The 37-year-old serial rapist was sentenced to five years in prison in 2021 for a series of rapes and sexual assaults. At his home near Nytorget in Stockholm, he filmed assaults on seemingly sleeping or unconscious women.
He was conditionally released in March despite misconduct and a high risk of reoffending.
This week, he was arrested on suspicion of a new rape in Skåne, according to several media outlets.
The information highlights two proposals in the inquiry into repeat offenders, whose deadline expired on Tuesday: stricter rules for conditional release and so-called security sentences.
Indeterminate Sentence
The investigator, Justice Councilor Stefan Reimer, proposes that conditional release be granted only when there are special reasons and at the earliest after three-quarters of the sentence.
The security sentence involves imprisonment for an indeterminate period and is intended for those who have committed serious violent or sexual offenses and reoffend, or have a "significant" risk of reoffending.
The purpose is to protect society in cases where life imprisonment cannot be considered.
The profile is, for example, serial rapists, says Reimer, who does not want to comment on the individual case.
The sentence, he says, would be a departure from the fundamental principle of criminal law that a punishment, measured in terms of a fixed prison sentence or fines, should be proportionate to the severity of the crime.
"Alien"
Today, there are two exceptions: life imprisonment and forensic psychiatric care with special release review.
Magnus Ulväng, professor of criminal law at Uppsala University, calls the proposal "alien" but not unthinkable – as a third exception for a small category of offenders.
Pyromaniacs, pedophiles, serial rapists, psychopaths: people whose drive is to commit that type of crime. Who are not interested in treatment and where it is clear that they will reoffend.
The difficulty, he says, is determining who they are.
The security sentence was abolished in 1981, partly because it was considered unsafe. Reintroducing something similar is risky, according to Andreas Anderberg, lecturer in criminal law at the University of Gothenburg.
I understand why they're doing it, but I'm afraid it will be used more extensively than necessary. It's very difficult to make predictions about future criminality. Building a sentence on that type of prediction is not really safe.
Security sentences are proposed to be imposed on those:
who have previously been sentenced to at least four years in prison for crimes against life, health, freedom, or peace and have subsequently reoffended in similarly serious criminality
or who are sentenced to at least six years in prison for repeated crimes against life, health, freedom, or peace that are collectively extremely serious
and who have a significant risk of reoffending.

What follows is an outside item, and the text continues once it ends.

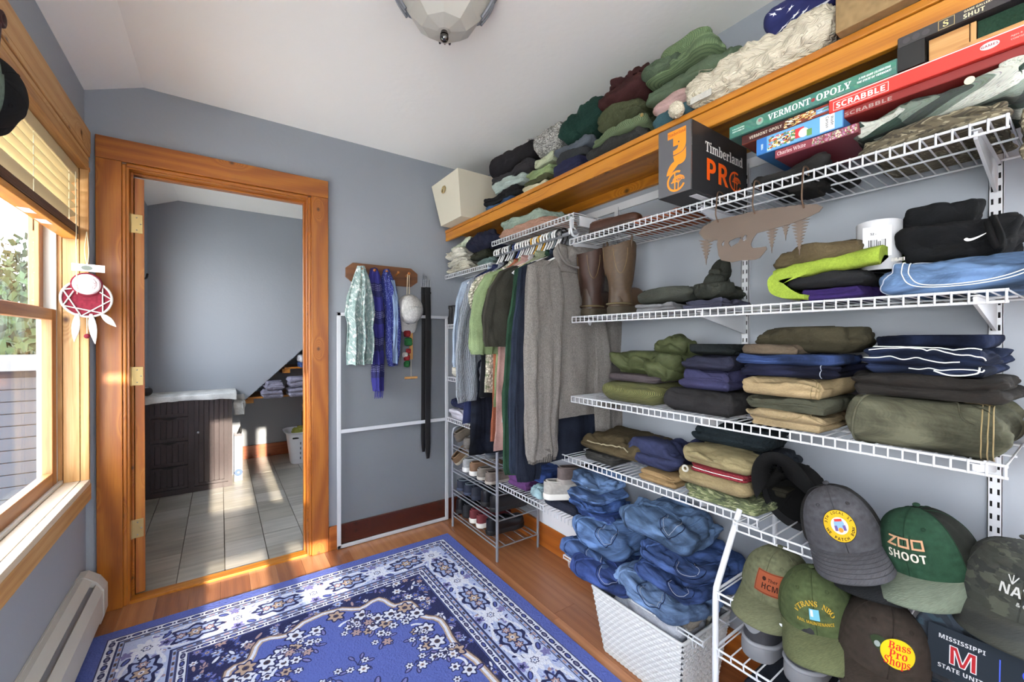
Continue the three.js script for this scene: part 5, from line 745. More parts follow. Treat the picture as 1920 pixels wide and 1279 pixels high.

When a security sentence is imposed, the maximum sentence shall be set at a minimum of 10 years and a maximum of 18 years or a maximum of 24 years if life imprisonment is possible for the crime.
The minimum sentence shall correspond to the length of the sentence that would have been imposed if the punishment had been a regular prison sentence.
The prosecutor may request an extension of the maximum sentence by up to three years at a time.
Security sentences may not be imposed on those under 18 years of age.